С командой Харькова был связан один неприятный эпизод. Мне рассказывали эту историю с турнира, в котором я, насколько помню сейчас, не участвовал. Игроки команды были замечены на нелегальной передаче информации. Раппопорт дал этому такое объяснение. Харьковское сообщество бриджа предоставляет какую-то денежную компенсацию расходов для команды Харькова (другими словами, платит командировочные). Однако такую компенсацию оно предоставляет только при условии, что команда занимает призовое место. Вот потому-то, мол, члены команды и пошли на такое дело. Объяснение по какой-то непонятной причине было воспринято многими чуть ли не как оправдательное для команды. Во всяком случае, кажется, никакие санкции против команды Харькова применены не были.

* * *

Продолжаю свой рассказ о турнире в Отепя.
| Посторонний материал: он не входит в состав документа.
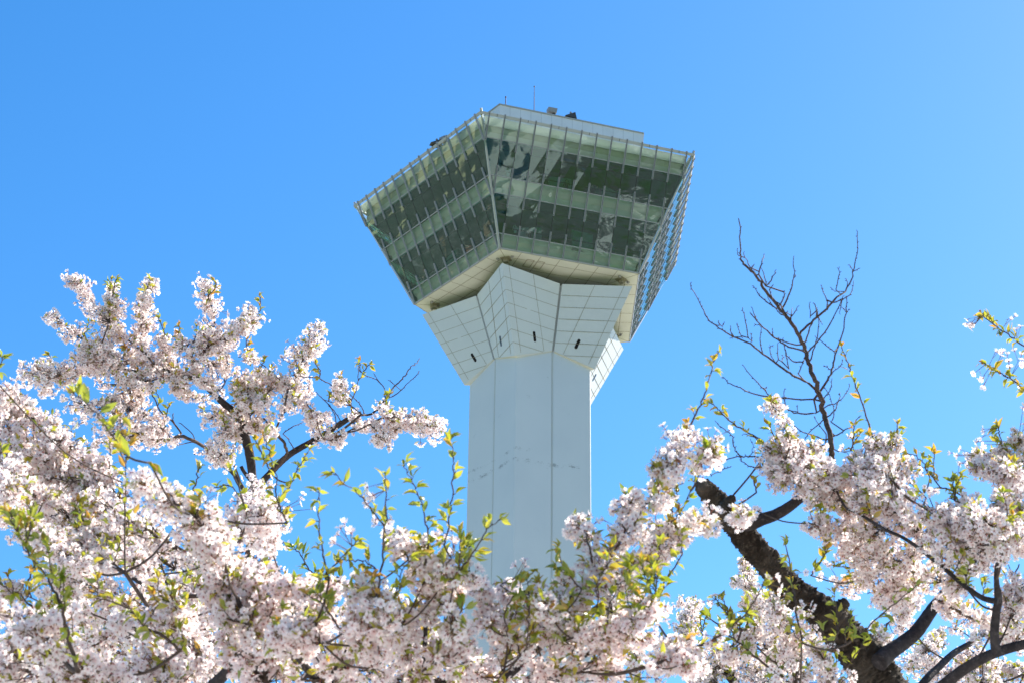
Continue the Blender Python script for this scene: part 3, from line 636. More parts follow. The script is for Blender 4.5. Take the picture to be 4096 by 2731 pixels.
class Bloom:
    """collects flowers and leaves of one branch"""
    def __init__(s): s.p, s.n, s.a, s.sz = [], [], [], []; s.lp, s.ld, s.ls, s.lc = [], [], [], []
    def flower(s, p, n, anchor, sz=.034): s.p.append(p); s.n.append(n); s.a.append(anchor); s.sz.append(sz)
    def leaf(s, p, d, sz, tone): s.lp.append(p); s.ld.append(d); s.ls.append(sz); s.lc.append(tone)
    def build(s, parent, pink=0.0):
        if s.p:
            P, Nn, A, Z = np.array(s.p), unit(np.array(s.n)), np.array(s.a), np.array(s.sz); n = len(P)
            u, v = frames(Nn); cup = rng.choice([.5, .8, 1.1, 1.7, 2.6], n, p=[.2, .3, .25, .17, .08]); clo = np.where(cup > 1.5, .80, 1.0)*np.where(cup > 2.3, .85, 1)
            V = (FV[None, :, 0, None]*u[:, None]*clo[:, None, None] + FV[None, :, 1, None]*v[:, None]*clo[:, None, None])*Z[:, None, None] + FV[None, :, 2, None]*Nn[:, None]*(Z*cup)[:, None, None] + P[:, None]
            tone = rng.uniform(0, 1, (n, 1, 1))
            edge = np.array([.96, .93, .905]) - tone*np.array([.005, .035, .03]) - pink*np.array([0, .03, .025])
            cols = np.zeros((n, len(FV), 3))
            for i in range(len(FV)):
                cols[:, i] = {0: edge[:, 0]*np.array([.90, .72, .71]), 1: edge[:, 0]*np.array([.99, .975, .972]), 2: edge[:, 0], 3: np.array([.25, .05, .05])}[int(FC[i])]
            Q = FQ[None] + (np.arange(n)*len(FV))[:, None, None]
            mi = np.tile(FM, n)
            # stalks
            base = P - Nn*Z[:, None]*.17; d = unit(A-base); su, sv = frames(d); r = .0011
            ring = np.stack([su, -.5*su+.87*sv, -.5*su-.87*sv], 1)*r
            SV = np.concatenate([base[:, None]+ring, A[:, None]+ring*1.2], 1); o = n*len(FV)
            sq = np.array([(0, 1, 4, 3), (1, 2, 5, 4), (2, 0, 3, 5)]); SQ = sq[None] + (np.arange(n)*6)[:, None, None] + o
            VV = np.concatenate([V.reshape(-1, 3), SV.reshape(-1, 3)]); QQ = np.concatenate([Q.reshape(-1, 4), SQ.reshape(-1, 4)])
            CC = np.concatenate([cols.reshape(-1, 3), np.tile([.3, .15, .05], (n*6, 1))]); MI = np.concatenate([mi, np.full(n*3, 2)])
            quad_mesh('blossoms', VV, QQ, MI, CC, [M_petal, M_calyx, M_pedi], parent)
        if s.lp:
            P, D, Z = np.array(s.lp), unit(np.array(s.ld)), np.array(s.ls); n = len(P)
            ref = rng.normal(size=D.shape)*.6 + np.array([0, 0, 1.0]); side = unit(np.cross(ref, D)); up = np.cross(D, side)
            fold = rng.uniform(.5, 1.6, n); wid = rng.uniform(.72, 1.05, n)
            V = (LV[None, :, 0, None]*D[:, None] + LV[None, :, 1, None]*side[:, None]*wid[:, None, None] + LV[None, :, 2, None]*up[:, None]*fold[:, None, None])*Z[:, None, None] + P[:, None]
            t = np.array(s.lc)[:, None]; g0, g1, g2 = np.array([.19, .26, .018]), np.array([.46, .46, .028]), np.array([.56, .29, .03])
            c = np.where(t < .55, g0 + (g1-g0)*(t/.55), g1 + (g2-g1)*((t-.55)/.45)); C = np.repeat(c[:, None], len(LV), 1)
            C[:, -3:] = C[:, -3:]*np.array([1.15, .85, .9]); C[:, 1::3] *= .9
            Q = LQ[None] + (np.arange(n)*len(LV))[:, None, None]
            quad_mesh('leaves', V.reshape(-1, 3), Q.reshape(-1, 4), None, C.reshape(-1, 3), [M_leaf], parent)

def smooth(P, r, sub):
    """Catmull-Rom through points with per-point values"""
    P = np.asarray(P, float); r = np.asarray(r, float); Q, q = [], []
    n = len(P)
    if n == 2: 
        for t in np.linspace(0, 1, sub+1): Q.append(P[0]+(P[1]-P[0])*t); q.append(r[0]+(r[1]-r[0])*t)
        return np.array(Q), np.array(q)
    for i in range(n-1):
        p0, p1, p2, p3 = P[max(i-1, 0)], P[i], P[i+1], P[min(i+2, n-1)]
        for t in np.arange(sub)/sub:
            Q.append(.5*((2*p1)+(-p0+p2)*t+(2*p0-5*p1+4*p2-p3)*t*t+(-p0+3*p1-3*p2+p3)*t**3)); q.append(r[i]+(r[i+1]-r[i])*t)
    Q.append(P[-1]); q.append(r[-1]); return np.array(Q), np.array(q)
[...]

С некоторым опозданием в Отепя приехал Витольд Бруштунов. Он приехал с Ирой Левитиной. Я по его просьбе снял им там дом на те дни, пока проходил турнир. Как раз тогда из Отепя отъехала хоккейная команда «Динамо». И освободился дом, где жил Аркадий Чернышев – их тренер.

Ирине исполнился тогда только 21 год. Но она уже имела достижения в шахматах на самом высоком уровне. В 71-м она победила в женском чемпионате СССР. В 72-м она выиграла шахматную олимпиаду в составе команды СССР (вместе с Ноной Гаприндашвили и Аллой Кушнир). А в 74-м повторила свой успех, тоже выиграв шахматную олимпиаду (на этот раз – с Ноной Гаприндашвили и Наной Александрией). К тому моменту она уже побеждала несколько раз в международных шахматных турнирах. Но в бридже у нее тогда еще не было самых высоких достижений. Она еще не была тогда пятикратной чемпионкой мира.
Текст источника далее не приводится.